If this is the kind of SQL Server stuff you love learning about, you’ll love my training. I’m offering a 75% discount to my blog readers if you click from here. I’m also available for consulting if you just don’t have time for that and need to solve performance problems quickly.



4 thoughts on “Why Reporting Tables Aren’t A Great Idea In SQL Server Databases

  1. Over a decade ago, I worked for a company that didn’t believe in spending money on IT. So, a single standard edition SQL 2008 R2 instance with log shipping to an even more underpowered remote instance for DR. I couldn’t get enough RAM for the main instance, they sure weren’t going to pay for an AG. They had very complex reporting stored procedures with many users that took minutes to run, but required the reports have data within 15 minutes of current and I couldn’t slow down insert/update/delete transactions.
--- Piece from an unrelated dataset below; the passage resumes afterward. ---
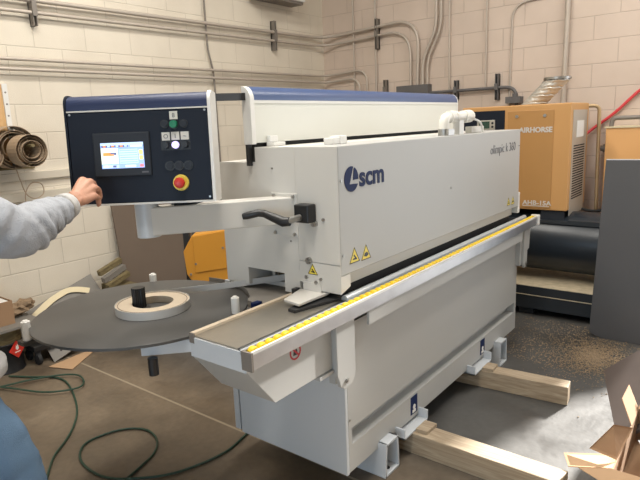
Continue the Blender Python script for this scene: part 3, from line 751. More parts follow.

They couldn’t tolerate getting kicked out of that DR instance every 15 minutes when the log shipping took place. Indexed views weren’t an option due to the complexity of the reporting stored procedures (lots of aggregations and temp tables were involved in them).

    The only solution that met the requirements was using an Agent Job for each report that ran a stored procedures in the main instance every 15 minutes that created a reporting table with a temporary name that contained the report data and was a copy of the “real” table (built dynamically from the “real” table so index changes and the like didn’t cause maintenance for this process), inserted the results of the reporting procs into the new table, then used a partition switch (https://sqlrus.com/2018/03/using-switch-on-a-single-partition/) to swap the table with the temporary name for the old one, and then deleted the table with the temporary names (which was then the old one).

    For report users, there were only a few milliseconds every 15 minutes when the reports were unavailable, the reports loaded instantly, the load on the system was manageable, and there was no impact on transaction processing (we were using RCSI). It certainly wasn’t the best solution, but it was the best I could implement quickly for free. It worked well and never required any maintenance.

    1. That is an awesome solution and encompasses what I love about programming, unlimited creativity.